Public Act 11-79 specifies that towns must accept all bonds including surety bonds, a type of bond that acts like an insurance company for the developer and is notoriously hard to collect on.

Attorney Jennifer Yoxall of the firm Carmody & Torrance previously advised the board that it could face years of litigation if tried to collect on a surety bond.

However, the board felt that the other option–waiting until a project is complete before granting approval to sell lots–would kill any potential development in Prospect.

Without the ability to sell lots as development progresses, developers would have to shoulder the burden of the total capital expenses for public amenities for a project up front, a cost few developers can afford.

“(Public Act 11-79’s) intent is good, I think, to make it possible for more people to do subdivisions,” Planning and Zoning Chair Donald Pomeroy said.

At a public hearing last month, Anthony D’Onofrio, a Southington-based developer currently working on a subdivision in town, assured the commission that, although surety bonds are now an option, developers are unlikely to use them because they are more expensive.

Even though the commission decided to accept surety bonds, it is not left totally helpless in the hands of surety companies.

The new law includes a condition that bonds must be in a form acceptable to the commission.

“It’s not nearly as disruptive as we were originally led to believe,” Pomeroy said.

In Prospect, the Planning and Zoning Commission plans to work with a planning consultant to come up with new regulations to make stricter requirements to protect the town, according to Land Use Inspector William Donovan.

In addition to the bond issue, the new legislation allows developers to post a bond at any time in the first 270 days after a project is approved.
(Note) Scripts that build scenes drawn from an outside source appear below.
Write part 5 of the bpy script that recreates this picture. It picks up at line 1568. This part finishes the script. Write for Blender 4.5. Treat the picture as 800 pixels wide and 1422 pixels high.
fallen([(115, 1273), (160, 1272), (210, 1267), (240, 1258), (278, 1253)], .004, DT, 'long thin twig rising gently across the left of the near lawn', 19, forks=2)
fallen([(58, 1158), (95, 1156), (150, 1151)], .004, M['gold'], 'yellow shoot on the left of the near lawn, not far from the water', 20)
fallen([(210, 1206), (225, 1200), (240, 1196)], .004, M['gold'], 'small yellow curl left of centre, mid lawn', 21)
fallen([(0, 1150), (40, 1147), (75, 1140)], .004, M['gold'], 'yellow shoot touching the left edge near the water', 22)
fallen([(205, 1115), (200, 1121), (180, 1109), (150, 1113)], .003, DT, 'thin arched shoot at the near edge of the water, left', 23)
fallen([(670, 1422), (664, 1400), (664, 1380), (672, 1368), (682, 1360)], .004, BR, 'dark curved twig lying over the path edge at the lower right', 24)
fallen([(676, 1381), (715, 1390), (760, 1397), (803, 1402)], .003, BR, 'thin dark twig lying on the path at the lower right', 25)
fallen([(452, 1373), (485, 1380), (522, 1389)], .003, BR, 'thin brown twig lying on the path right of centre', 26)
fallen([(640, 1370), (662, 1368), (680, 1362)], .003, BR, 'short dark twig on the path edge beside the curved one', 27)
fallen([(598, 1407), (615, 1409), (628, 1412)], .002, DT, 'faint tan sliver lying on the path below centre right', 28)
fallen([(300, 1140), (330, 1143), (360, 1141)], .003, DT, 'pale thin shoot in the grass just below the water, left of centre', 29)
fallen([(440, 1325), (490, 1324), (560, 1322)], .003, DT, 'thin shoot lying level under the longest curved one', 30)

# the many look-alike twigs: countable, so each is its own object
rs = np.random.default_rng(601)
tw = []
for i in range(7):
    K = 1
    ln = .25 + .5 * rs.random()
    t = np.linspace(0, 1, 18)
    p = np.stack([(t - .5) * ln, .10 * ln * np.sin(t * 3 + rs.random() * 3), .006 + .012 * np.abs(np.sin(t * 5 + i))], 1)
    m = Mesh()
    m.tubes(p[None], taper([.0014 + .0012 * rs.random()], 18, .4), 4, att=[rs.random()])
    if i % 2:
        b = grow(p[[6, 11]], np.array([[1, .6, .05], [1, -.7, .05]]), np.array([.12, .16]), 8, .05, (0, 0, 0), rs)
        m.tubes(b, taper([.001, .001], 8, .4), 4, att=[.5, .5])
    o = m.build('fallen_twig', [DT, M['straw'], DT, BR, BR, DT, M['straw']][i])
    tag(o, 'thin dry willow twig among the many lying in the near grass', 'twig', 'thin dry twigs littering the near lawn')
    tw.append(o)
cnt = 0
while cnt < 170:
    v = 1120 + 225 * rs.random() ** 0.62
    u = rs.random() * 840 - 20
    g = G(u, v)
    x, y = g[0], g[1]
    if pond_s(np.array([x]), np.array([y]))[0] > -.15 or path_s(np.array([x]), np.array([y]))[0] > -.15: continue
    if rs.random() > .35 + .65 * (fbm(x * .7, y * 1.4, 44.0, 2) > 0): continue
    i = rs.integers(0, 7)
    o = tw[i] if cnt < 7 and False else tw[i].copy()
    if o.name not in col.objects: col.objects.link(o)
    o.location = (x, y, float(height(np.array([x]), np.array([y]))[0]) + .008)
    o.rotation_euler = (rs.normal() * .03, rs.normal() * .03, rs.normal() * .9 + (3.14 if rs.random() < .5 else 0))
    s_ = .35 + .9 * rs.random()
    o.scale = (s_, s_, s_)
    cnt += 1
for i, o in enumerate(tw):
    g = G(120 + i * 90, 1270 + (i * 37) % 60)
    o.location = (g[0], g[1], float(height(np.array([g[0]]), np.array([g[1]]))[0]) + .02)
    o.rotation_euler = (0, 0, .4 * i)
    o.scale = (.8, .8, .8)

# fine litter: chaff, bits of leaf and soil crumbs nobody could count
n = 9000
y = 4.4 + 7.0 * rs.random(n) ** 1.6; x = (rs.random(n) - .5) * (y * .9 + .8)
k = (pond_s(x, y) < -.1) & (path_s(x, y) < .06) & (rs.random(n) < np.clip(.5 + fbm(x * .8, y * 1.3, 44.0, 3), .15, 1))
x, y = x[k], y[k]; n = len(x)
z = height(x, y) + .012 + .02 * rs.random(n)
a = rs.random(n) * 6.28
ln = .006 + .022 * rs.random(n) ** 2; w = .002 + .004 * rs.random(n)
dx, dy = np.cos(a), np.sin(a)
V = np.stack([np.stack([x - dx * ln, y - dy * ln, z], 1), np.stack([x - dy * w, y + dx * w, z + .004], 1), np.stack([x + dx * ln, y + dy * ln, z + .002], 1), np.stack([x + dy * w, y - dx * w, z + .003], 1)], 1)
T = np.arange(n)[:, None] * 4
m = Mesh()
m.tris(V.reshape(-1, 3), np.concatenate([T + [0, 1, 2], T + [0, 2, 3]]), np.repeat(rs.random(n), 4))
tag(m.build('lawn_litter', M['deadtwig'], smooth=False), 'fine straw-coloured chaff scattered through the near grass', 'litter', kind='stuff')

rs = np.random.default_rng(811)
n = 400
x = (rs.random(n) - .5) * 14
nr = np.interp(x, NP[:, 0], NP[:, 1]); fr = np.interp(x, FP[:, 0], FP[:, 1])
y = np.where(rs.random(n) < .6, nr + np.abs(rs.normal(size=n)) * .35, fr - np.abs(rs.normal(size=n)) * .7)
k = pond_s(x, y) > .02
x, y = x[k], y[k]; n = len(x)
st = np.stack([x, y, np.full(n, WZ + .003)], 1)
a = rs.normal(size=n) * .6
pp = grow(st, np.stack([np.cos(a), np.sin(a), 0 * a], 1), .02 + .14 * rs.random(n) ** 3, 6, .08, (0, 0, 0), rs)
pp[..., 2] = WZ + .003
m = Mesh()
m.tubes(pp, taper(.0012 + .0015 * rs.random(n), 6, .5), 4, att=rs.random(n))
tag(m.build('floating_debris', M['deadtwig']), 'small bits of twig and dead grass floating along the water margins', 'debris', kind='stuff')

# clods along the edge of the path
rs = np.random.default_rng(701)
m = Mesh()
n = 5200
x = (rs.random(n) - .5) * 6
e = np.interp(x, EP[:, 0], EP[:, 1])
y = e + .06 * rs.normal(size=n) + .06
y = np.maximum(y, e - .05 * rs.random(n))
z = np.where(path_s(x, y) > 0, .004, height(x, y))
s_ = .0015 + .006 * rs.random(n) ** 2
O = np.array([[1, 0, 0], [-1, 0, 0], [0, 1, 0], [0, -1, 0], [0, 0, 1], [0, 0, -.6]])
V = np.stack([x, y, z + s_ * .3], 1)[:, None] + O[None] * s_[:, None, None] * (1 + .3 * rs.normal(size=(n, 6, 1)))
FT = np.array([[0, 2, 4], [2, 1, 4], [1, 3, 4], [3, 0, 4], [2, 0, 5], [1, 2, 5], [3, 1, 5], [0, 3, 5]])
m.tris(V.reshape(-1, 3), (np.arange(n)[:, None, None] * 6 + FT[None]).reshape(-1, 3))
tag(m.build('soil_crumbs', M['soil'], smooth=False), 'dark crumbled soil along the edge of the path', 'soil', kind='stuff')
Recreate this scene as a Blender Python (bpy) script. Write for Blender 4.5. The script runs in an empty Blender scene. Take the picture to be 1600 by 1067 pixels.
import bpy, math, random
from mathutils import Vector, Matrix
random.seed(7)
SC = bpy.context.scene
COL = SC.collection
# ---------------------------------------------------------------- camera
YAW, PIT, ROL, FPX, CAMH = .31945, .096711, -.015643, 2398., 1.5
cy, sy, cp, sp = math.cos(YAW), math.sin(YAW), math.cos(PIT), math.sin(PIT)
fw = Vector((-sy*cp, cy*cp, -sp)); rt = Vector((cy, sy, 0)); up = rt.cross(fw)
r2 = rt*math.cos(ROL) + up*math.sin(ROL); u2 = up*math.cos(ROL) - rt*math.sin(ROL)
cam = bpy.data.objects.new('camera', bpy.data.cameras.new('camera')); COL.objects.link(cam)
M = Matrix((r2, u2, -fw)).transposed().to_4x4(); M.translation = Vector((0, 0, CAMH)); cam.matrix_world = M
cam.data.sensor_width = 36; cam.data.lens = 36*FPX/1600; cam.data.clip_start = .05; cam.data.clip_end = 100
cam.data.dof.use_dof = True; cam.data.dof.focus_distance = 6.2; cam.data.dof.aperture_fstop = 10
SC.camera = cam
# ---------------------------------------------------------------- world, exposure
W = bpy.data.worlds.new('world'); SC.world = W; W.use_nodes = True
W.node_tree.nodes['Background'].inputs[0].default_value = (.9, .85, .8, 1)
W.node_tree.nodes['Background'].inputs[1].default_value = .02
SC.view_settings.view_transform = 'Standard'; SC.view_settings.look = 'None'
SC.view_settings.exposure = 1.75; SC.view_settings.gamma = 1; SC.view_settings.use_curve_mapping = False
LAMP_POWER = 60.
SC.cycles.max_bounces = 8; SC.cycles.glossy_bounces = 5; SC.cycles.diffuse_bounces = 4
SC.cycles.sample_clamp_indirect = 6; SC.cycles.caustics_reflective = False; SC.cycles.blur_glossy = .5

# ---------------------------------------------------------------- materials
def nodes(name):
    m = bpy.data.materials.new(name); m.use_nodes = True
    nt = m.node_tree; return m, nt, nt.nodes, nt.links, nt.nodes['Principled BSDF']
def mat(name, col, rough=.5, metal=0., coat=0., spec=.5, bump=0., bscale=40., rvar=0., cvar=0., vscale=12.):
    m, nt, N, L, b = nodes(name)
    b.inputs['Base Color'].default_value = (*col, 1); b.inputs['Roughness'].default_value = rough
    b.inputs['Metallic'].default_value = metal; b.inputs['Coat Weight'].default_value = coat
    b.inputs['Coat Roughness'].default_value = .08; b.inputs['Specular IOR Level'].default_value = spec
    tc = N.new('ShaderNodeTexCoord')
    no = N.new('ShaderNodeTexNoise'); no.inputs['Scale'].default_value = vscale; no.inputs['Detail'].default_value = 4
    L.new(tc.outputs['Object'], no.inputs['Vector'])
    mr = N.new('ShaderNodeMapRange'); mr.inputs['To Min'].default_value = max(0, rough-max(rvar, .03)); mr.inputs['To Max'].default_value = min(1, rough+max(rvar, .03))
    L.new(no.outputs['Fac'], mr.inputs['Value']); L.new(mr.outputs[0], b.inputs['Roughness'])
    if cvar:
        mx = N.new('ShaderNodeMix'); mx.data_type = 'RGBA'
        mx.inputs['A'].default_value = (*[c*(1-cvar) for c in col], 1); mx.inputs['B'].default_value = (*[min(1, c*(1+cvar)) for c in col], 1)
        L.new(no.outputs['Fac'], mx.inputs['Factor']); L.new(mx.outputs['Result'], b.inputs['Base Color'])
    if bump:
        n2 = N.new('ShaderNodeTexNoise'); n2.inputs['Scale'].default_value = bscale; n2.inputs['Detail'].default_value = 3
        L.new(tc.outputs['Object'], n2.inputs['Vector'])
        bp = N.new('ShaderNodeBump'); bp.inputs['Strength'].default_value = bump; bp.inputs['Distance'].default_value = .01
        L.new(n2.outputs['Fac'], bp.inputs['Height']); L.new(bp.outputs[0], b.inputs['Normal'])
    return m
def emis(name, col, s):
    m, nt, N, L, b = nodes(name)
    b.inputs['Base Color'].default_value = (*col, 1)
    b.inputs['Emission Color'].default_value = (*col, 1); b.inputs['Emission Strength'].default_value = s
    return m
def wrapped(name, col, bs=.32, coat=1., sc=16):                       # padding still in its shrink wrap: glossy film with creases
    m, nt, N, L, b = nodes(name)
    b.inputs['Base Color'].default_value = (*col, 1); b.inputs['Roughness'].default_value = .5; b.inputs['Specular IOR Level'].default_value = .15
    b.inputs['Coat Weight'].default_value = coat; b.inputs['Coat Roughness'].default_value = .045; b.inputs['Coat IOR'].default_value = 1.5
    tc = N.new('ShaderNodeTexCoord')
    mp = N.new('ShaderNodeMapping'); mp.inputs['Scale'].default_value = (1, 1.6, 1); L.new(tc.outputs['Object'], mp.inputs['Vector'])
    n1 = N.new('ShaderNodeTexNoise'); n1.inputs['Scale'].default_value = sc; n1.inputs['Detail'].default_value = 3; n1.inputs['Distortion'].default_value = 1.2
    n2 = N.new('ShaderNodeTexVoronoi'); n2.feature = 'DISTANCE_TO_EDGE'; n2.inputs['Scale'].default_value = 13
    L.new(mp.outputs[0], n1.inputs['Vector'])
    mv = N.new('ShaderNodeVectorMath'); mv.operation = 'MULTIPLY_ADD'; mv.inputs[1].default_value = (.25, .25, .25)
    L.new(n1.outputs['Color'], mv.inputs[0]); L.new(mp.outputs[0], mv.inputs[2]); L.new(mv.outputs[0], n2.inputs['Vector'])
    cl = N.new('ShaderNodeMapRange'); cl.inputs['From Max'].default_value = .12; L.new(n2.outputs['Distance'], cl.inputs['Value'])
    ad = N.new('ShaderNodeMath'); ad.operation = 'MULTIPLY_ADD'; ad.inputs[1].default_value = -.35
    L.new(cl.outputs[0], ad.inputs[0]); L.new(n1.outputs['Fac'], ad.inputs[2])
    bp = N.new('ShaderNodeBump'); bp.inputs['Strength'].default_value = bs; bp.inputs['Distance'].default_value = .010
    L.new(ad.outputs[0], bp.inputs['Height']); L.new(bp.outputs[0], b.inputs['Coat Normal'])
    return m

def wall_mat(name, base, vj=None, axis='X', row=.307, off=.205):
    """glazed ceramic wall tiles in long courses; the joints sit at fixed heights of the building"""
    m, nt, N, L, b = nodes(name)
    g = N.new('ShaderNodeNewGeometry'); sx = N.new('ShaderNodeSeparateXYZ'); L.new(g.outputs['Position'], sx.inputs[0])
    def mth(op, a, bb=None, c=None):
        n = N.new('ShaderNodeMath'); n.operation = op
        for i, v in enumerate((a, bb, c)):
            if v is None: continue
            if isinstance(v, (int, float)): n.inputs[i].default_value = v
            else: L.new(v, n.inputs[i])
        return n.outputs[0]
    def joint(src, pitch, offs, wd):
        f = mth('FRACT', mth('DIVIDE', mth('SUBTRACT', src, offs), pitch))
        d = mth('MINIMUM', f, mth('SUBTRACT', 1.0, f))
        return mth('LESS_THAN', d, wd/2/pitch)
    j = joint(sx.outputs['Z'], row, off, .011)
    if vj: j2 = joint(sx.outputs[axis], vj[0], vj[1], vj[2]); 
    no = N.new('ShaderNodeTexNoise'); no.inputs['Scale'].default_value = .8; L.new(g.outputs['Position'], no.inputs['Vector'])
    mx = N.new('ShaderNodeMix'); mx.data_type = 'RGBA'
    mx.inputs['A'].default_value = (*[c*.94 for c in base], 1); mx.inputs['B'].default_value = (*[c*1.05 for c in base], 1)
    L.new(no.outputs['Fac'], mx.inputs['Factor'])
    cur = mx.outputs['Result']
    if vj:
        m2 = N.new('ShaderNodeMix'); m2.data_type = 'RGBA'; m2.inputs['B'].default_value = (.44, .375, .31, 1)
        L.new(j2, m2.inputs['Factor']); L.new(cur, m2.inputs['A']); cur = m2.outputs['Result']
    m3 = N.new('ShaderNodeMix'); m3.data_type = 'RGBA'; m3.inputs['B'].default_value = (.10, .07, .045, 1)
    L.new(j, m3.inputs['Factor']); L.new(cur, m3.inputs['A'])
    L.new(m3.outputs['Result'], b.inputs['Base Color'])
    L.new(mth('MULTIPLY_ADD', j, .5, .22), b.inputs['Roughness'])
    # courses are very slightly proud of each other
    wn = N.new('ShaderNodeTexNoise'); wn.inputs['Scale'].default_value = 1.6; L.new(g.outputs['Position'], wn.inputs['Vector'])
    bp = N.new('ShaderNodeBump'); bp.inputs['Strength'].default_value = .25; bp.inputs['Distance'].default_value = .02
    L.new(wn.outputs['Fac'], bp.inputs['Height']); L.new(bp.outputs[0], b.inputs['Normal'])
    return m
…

This will allow developers to get at least some of the work done and reduce the cost of the bond.

Also, towns can’t hold bonds after accepting a road. Previously, towns often held on to 10 percent of the bond for a year or so to make sure there weren’t any issues with the work. Now, towns must release the bond within 65 days of a request, provided the work is completed to the satisfaction of the town.

To address these concerns, the commission will likely have to install a more rigid inspection outline for projects to make sure work is progressing properly.

“We will probably need to make more inspections in the future than we currently do now,” Donovan said.

The additional inspections may mean additional cost to developers, but the commission still has to hash out the details with the consultant.

“It could change dramatically from this week until the final version is presented for approval,” Donovan said.

Donovan said the commission will do its best to protect the town so tax money doesn’t need to be used to try to complete a project.

With the legislation going into effect Oct. 1, the town doesn’t have much time to enact new regulations.

“We want to move on this as quickly as we can, for sure,” Donovan said.

Pomeroy said it will be at least several months before the commission makes it through the process of creating a draft proposal, holding a public hearing, and adopting new regulations. He said he hopes to get a first draft of proposed regulations at the commission’s next meeting Oct. 5.

While the legislation still has some flaws, which many expect the state legislature to address in its next session, Pomeroy said the new regulations will be good for development.

“It’s a good attempt at doing what’s economically better in a very slow economy,” Pomeroy said.